A amizade segundo Aristóteles
(...) [A amizade] é uma coisa absolutamente necessária para a vida. De fato, ninguém poderia optar por viver sem amigos, mesmo que possuísse todos os outros bens. Pois, é comprovado que justamente os ricos e aqueles que possuem cargos e poderes elevados têm sobretudo necessidade de amigos. De fato, qual utilidade haveria para alguém ter esta prosperidade, se não tivesse a possibilidade de compartilhar o próprio bem-estar com alguém, sabendo-se que tal possibilidade surge e é louvada sobretudo em relação aos amigos?
(...)
Entretanto, também em torno da amizade são levantadas muitas questões. Na tentativa de definir a amizade, por exemplo, alguns acham que é uma espécie de semelhança entre determinadas pessoas, dizendo que os semelhantes são amigos entre si, de onde o ditado que o semelhante procura o seu semelhante, tal como, por exemplo, a gralha procura a gralha, e coisas desse tipo. Outros, pelo contrário, dizem que todos os semelhantes são entre si como os fabricantes de louças em concorrência. (...) Queremos saber, por exemplo, se a amizade nasce em todos os homens; se os malvados não podem ser amigos; se há só uma forma, ou se, pelo contrário, existem muitas formas de amizade. (...)

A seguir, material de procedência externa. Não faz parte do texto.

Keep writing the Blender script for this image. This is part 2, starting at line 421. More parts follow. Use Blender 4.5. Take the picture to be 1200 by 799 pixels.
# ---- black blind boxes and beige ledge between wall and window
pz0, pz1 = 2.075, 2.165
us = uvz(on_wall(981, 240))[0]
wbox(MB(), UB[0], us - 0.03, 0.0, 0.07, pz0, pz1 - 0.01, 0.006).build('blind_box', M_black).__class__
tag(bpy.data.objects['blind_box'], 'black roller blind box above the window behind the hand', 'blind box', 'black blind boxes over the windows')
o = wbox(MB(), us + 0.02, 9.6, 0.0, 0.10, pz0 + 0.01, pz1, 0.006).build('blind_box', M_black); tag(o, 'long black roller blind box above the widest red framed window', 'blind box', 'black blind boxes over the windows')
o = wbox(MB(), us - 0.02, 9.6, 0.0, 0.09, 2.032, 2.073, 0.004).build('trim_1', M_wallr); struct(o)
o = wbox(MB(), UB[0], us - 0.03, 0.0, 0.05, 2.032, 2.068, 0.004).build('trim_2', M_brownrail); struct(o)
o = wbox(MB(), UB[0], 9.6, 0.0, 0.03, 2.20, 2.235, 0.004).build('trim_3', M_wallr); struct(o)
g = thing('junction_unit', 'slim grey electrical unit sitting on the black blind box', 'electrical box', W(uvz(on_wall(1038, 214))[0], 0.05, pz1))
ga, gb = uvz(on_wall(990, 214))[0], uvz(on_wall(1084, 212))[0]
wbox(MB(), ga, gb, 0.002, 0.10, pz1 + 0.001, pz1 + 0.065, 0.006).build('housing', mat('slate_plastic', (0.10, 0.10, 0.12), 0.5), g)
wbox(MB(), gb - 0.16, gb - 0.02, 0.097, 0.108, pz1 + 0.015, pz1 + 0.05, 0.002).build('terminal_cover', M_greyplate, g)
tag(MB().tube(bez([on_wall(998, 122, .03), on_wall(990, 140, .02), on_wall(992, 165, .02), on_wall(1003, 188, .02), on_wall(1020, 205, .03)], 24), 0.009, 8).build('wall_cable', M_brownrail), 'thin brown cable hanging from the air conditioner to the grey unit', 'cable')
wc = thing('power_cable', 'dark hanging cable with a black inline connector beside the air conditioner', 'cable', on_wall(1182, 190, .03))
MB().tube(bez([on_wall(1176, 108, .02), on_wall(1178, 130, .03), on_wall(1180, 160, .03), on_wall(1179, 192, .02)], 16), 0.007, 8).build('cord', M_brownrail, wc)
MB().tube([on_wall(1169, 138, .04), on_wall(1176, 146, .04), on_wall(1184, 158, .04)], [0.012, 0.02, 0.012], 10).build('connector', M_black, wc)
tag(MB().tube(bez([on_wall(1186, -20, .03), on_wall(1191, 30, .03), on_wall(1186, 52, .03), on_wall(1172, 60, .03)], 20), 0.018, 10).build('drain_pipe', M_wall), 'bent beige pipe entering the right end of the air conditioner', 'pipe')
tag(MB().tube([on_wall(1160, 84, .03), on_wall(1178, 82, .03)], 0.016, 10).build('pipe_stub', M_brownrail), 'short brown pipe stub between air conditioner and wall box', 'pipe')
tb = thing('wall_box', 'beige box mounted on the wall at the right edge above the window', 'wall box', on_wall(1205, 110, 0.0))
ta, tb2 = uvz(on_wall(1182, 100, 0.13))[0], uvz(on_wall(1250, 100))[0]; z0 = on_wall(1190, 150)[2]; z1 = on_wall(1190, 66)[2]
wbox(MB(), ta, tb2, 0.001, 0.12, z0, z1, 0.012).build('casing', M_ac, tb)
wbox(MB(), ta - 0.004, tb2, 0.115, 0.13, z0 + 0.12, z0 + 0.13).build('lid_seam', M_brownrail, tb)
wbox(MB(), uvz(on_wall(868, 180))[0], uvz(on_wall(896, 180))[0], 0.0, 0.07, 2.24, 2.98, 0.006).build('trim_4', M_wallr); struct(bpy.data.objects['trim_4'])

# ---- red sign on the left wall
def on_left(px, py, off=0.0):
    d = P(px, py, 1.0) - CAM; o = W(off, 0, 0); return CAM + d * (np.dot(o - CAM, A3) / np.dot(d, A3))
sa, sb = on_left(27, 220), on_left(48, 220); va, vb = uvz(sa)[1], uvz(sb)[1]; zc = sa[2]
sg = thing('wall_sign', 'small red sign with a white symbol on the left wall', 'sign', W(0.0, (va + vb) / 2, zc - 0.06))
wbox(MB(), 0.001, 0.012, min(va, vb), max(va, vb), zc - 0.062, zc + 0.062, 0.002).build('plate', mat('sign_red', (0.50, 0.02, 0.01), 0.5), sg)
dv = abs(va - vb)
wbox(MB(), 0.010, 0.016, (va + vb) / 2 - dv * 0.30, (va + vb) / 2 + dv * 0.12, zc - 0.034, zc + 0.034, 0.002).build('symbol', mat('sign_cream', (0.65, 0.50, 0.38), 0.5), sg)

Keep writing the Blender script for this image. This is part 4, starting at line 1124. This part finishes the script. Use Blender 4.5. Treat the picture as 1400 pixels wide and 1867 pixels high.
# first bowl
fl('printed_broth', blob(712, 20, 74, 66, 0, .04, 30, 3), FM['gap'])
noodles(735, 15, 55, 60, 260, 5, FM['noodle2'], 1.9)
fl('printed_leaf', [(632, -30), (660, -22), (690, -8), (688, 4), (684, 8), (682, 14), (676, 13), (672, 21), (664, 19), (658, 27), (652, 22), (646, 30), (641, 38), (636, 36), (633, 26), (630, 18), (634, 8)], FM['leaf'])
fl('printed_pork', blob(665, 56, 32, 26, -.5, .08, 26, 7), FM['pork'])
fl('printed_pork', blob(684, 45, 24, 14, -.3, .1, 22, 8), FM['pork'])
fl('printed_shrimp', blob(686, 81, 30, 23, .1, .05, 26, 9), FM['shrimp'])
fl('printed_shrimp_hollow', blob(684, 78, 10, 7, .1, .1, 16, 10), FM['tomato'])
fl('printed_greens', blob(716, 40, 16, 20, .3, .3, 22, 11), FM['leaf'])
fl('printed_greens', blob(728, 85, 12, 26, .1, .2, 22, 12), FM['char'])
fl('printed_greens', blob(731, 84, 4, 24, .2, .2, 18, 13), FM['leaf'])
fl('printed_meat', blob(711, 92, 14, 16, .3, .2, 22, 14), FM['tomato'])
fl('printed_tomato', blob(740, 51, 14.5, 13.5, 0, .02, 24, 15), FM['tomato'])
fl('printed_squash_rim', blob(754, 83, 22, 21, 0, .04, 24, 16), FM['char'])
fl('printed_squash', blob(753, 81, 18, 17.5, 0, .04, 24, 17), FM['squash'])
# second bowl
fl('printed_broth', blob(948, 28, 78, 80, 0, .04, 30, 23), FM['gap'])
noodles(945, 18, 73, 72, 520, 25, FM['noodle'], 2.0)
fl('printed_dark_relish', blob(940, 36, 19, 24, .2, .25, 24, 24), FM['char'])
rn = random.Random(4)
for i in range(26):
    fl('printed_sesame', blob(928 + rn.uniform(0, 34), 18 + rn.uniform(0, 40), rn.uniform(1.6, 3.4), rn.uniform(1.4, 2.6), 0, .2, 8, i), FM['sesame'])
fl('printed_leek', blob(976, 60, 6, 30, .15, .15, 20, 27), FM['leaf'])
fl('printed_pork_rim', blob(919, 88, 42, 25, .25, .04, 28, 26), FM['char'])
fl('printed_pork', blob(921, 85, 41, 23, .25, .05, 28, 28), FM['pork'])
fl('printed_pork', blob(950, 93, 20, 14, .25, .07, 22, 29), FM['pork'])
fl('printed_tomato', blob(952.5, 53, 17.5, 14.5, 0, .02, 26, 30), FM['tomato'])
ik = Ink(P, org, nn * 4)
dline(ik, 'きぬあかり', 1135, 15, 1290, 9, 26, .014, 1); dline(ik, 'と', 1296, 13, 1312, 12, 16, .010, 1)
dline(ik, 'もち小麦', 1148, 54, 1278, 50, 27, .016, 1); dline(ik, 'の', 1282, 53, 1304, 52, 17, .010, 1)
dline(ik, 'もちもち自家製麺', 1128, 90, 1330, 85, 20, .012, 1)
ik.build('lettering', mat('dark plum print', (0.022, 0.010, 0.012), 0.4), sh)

(...) há três espécies de amizades, como também três são as espécies de qualidades suscetíveis de amizade, correspondendo a cada uma delas uma retribuição de amizade não oculta. Como também, os que se amam mutuamente, querem-se reciprocamente bem, em virtude daquilo pelo que se amam. Aqueles, portanto, que se amam reciprocamente por causa do útil não se amam por si mesmos, mas sim na medida em que isso lhes traz reciprocamente algum bem; o mesmo acontece com aqueles que se amam por causa do prazer. De fato, eles amam as pessoas alegres não porque elas têm determinadas qualidades, mas porque são agradáveis. Por conseguinte, os que amam por causa do útil, amam por causa do bem que tal utilidade lhes propicia, e os que amam por causa do prazer, amam em virtude daquilo que lhes propicia, e os que amam por causa do prazer, amam em virtude daquilo que lhes provém de agradável e não pelo fato de a pessoa amada ser o que é, mas sim na medida em que ela é útil ou agradável. Por isso tais amizades são acidentais; de fato, aquele que é amado não é amado em virtude daquilo que é, mas enquanto proporciona, ora um bem, ora um prazer. Semelhantes amizades, portanto, acabam se facilmente, considerando que as pessoas não continuam sempre iguais: e quando elas não são mais agradáveis ou úteis, deixam de continuar na amizade. (...)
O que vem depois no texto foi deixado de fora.